Note that the kvm page fault can't happen unless the cpu switches to
guest mode, and it can't switch to guest mode if we're in the
begin/end critical section, so in theory I could loop inside the page
fault too without risking deadlocking, but replying it by restarting
guest mode sounds nicer in sigkill/scheduling terms.

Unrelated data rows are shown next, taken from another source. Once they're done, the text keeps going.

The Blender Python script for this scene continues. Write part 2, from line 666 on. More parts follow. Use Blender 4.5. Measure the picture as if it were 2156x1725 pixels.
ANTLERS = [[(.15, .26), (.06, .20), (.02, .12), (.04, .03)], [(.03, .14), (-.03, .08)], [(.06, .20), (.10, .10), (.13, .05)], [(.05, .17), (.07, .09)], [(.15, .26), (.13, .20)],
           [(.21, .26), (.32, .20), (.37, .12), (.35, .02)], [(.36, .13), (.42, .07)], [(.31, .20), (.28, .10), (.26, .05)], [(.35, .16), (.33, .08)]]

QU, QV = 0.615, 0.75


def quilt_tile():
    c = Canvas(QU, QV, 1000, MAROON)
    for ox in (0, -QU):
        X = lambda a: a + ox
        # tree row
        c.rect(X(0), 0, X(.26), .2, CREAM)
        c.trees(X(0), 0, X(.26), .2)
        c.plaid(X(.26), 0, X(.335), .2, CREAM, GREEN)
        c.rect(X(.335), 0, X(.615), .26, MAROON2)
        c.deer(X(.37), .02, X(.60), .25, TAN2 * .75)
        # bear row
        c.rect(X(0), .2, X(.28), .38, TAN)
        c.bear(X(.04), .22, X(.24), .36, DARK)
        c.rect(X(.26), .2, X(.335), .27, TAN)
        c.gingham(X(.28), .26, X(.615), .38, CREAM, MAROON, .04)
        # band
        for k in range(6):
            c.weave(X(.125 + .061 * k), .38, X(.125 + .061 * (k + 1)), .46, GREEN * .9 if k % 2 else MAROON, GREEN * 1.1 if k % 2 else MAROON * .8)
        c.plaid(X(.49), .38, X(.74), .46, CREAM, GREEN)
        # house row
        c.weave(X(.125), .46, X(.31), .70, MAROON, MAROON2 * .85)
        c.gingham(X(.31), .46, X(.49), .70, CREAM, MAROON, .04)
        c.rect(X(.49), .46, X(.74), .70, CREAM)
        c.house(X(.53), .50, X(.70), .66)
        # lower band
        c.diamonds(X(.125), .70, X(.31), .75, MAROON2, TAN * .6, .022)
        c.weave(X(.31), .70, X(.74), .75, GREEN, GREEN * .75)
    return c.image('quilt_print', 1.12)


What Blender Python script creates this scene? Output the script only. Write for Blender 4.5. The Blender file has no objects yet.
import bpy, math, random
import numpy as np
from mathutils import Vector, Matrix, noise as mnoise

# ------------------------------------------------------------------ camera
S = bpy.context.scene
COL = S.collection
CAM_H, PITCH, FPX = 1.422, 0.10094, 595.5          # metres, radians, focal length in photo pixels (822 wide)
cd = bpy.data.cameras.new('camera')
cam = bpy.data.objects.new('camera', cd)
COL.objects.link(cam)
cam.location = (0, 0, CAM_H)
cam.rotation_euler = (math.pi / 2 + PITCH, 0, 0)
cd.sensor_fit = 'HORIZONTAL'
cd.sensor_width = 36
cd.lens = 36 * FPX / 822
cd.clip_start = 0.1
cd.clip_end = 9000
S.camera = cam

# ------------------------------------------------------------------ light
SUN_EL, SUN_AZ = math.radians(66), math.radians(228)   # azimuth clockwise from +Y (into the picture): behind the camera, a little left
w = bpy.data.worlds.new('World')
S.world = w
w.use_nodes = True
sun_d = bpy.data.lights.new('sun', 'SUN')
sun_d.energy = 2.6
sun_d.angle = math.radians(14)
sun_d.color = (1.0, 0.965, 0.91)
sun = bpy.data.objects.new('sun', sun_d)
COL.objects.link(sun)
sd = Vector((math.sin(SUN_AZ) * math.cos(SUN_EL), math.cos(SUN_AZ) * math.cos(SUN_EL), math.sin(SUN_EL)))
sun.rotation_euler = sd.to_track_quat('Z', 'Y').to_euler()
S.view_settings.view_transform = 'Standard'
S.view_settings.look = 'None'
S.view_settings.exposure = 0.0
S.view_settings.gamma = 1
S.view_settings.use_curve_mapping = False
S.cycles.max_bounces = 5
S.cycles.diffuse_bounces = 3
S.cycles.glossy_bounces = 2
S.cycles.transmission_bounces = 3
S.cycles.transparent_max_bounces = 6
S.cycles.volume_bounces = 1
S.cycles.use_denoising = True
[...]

Soon I'll release a new mmu notifier patchset with patch 1 being the
mmu-notifier-core self-included and ready to go in -mm and mainline in
time for 2.6.26. Then I'll be glad to help merging any further patch
in the patchset to allow methods to sleep so XPMEM can run on mainline
2.6.27 the same way GRU/KVM/Quadrics will run fine on 2.6.26, in a
fully backwards compatible way with 2.6.26 (and of course it doesn't
really need to be backwards compatible because this is a kernel
internal API only, ask Greg etc... ;). But that will likely require a
new config option to avoid hurting AIM performance in fork because the
anon_vma critical sections are so short in the fast path.